Sunday, August 21, 2011


Unlike the Church at Galatia, where false teachers had convinced the leadership that Gentiles needed to become Jews (be circumcised) in order to be saved (Gal. 2, 5, 6), in Paul's letter to the Church at Ephesus, he was dealing with their rejection of the Gentiles even becoming members of the Body of Christ. He wrote:

"Which in other ages was not made known unto the sons of men, as it is now revealed unto his holy apostles and prophets by the Spirit; that the Gentiles should be fellowheirs, and of the same body, and partakers of his promise in Christ by the Gospel: whereof I was made a minister, according to the gift of the grace of God given unto me by the effectual working of his power" (Eph. 3:5-7).

Paul had said something similar in his letter to the Galatians:

"But contrariwise, when they saw that the Gospel of the uncircumcision was committed unto me, as the Gospel of the circumcision was unto Peter; for he that wrought effectually in Peter to the apostleship of the circumcision, the same was mighty in me toward the Gentiles: and when James, Cephas, and John, who seemed to be pillars, perceived the grace that was given unto me, they gave to me and Barnabas the right hands of fellowship; that we should go unto the heathen, and they unto the circumcision" (Gal. 2:7-9).

Later in his letter to the Church at Ephesus, Paul made mention of the "Gospel of peace" being part of "the whole armour of God" (6:11).

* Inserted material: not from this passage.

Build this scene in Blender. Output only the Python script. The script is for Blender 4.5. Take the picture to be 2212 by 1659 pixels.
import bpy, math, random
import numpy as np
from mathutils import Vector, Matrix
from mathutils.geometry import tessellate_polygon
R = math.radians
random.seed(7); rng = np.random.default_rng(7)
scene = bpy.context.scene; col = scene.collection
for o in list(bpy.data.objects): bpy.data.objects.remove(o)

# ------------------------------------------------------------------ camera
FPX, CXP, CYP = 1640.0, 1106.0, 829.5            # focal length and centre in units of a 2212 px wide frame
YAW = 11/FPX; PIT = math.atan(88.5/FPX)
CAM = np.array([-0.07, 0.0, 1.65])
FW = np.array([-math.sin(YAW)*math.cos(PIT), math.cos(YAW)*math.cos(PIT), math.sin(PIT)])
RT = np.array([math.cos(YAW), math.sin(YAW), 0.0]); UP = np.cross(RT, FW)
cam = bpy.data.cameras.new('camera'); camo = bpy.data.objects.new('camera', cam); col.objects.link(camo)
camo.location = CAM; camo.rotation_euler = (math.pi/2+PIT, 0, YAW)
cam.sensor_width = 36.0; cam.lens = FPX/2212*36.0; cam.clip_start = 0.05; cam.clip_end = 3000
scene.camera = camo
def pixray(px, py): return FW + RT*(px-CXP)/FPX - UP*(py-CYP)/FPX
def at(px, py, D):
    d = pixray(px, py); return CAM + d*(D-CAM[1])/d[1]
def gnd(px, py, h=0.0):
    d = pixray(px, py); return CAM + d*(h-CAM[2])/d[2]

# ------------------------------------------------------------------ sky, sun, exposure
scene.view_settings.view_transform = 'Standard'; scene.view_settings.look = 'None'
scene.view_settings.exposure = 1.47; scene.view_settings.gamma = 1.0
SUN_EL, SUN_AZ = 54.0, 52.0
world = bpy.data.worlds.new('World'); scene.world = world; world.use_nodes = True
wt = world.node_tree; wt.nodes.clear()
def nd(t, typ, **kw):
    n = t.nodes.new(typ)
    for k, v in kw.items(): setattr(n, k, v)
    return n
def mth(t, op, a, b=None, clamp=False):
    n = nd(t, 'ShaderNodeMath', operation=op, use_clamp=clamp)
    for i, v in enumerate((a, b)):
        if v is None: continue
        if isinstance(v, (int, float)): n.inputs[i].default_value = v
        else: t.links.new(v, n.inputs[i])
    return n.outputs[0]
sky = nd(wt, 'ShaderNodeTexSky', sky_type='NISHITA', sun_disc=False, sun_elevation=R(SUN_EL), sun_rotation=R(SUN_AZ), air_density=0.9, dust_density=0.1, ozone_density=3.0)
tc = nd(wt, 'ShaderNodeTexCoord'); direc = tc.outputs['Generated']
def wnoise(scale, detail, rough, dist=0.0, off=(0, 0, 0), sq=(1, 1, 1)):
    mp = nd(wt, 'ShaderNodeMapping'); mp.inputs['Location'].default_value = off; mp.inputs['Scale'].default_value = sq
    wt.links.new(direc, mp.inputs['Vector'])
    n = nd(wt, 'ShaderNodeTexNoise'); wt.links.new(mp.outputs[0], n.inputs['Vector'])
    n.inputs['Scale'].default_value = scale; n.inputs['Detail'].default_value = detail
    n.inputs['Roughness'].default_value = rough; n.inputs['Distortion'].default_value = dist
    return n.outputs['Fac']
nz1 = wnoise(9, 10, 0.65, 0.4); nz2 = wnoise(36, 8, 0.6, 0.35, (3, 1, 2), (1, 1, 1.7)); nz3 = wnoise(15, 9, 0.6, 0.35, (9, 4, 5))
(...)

He added, "And your feet shod with the preparation of the Gospel of peace" (6:15). Isn't it strange that when a born again believer is being attacked by God's enemies, he is to be prepared to advance with a message of peace, that is, an offer of peace from God Himself? While Satan's forces seek "to steal, and to kill, and to destroy" (Jn. 10:10), God's children are to be ready to proclaim the Gospel of peace! Peter said it this way: "But sanctify the Lord God in your hearts: and be ready always to give an answer to every man that asketh you a reason of the hope that is in you with meekness and fear" (1 Pet. 3:15).

Paul's final mention of the Gospel in Ephesians is his request for them to pray that God would give him boldness "to make known the mystery of the Gospel" (6:19). I explained why the Gospel is called a mystery in Part Three, so I would refer you to that post. The fact that Paul was asking for prayer indicates two things: first, Paul was also under attack by Satanic forces, and in addition, Paul needed God to "open unto us a door of utterance, to speak the mystery of Christ" (Col. 4:3). If the man who wrote half of the New Testament, the man who had the power to work miracles, the man who had been victorious in facing every sort of opposition needed prayer, it is certain that you and I need it. Pray for one another!

It is my desire to continue this study tomorrow, if it be the will of our Lord. God bless you.